İçimde acısı var yemişi koparılmış bir dalın.

Gitmez gözümden hayali Haliç’e inen yolun,

İki gözlü bir bıçaktır yüreğime saplanmış 

evlât hasretiyle hasreti İstanbul’un. 

Ey Nâzım Hikmet

Ayrılık dayanılır gibi değil mi?

Bize pek mi müthiş geliyor kendi kederimiz?

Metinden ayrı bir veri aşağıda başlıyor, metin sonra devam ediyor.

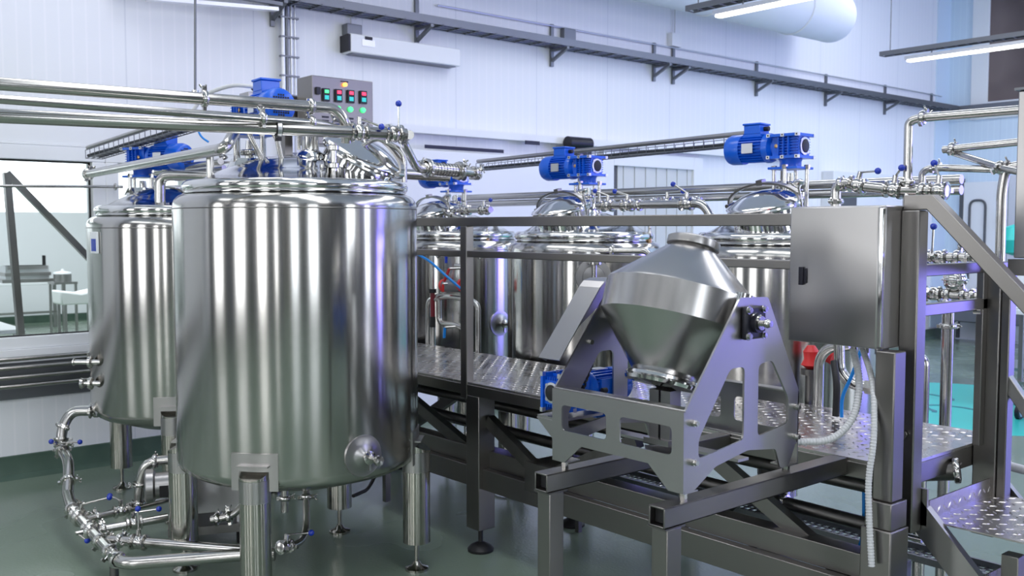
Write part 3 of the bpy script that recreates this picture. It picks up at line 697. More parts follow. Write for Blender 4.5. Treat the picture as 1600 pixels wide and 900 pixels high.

Elâleme haset mi ediyoruz?

Elâlemin babası İstanbul’da hapiste,

Elâlemin oğlunu asmak istiyorlar. 

yol ortasında 

güpegündüz.

Bense burada, Moskova’da 

çoktandır unuttum demir parmaklıkların ardını. 

Rüzgüâr gibi

bir halk türküsü gibi hürüm,

sen ordasın yavrum, 

ama henüz küçüksün Memed’im, 

asılamıyacak kadar küçüksün henüz. 

Gemi İzmir’den uzaklaşıyor,

incirle mi yüklü keresteyle mi?

Gemi uzaklaşıyor İzmir’den,

insan etiyle yüklü. 

Gemi ilerliyor masmavi denizde,

hep daha hızlı,

daha hızlı.

Acı taşıyor taşıyor gemi tonlarca

Kore’ye 

Kore’ye…

Kardeşler!

Elâlemin oğlu katil olmasın,

elâlemin babası ölmesin,

eve ekmekle uçurtma getirsin diye,

Gemiler İzmir’de insan etiyle değil, 

İncirle, keresteyle yüklensin diye,

acı taşımasınlar diye Kore’ye, 

orda onlar aldı göze ipi. 

İnsanlar,

iyi insanlar,

daha sesli bağırın silah patlamalarından

seslenin dünyanın dört köşesinden

dur deyin, 

cellât geçirmesin ipi.” 

1953

(!) Rahmi Bey ve köpekleri Nâzım’ın başka şiirlerinde de geçmektedir. ”Hapisten Çıktıktan Sonra” başlıklı şiirinde ”Ajans haberlerini okuyor radyosu Rahmi Beylerin” dizesi yer akırken, “Macaristan Notlarında da “Karıcığım,/geceleri kapatıp pencereleri/radyoda Moskova’yı bulup/Erdem’i dinliyorsundur yine,/mürettip Şahap’ın anasıyla beraber,/Ve harap mahallede, yıldızların altında Ağustos böcekleri:/düdükleri bekçilerin,/bir de Rahmi Beylerin artsız arasız uluyan köpekleri.” dizeleri bulunmaktadır. Rahmi Bey’in Nazım Hikmet’lerin İstanbul’dan komşusu olduğu düşünülebilir).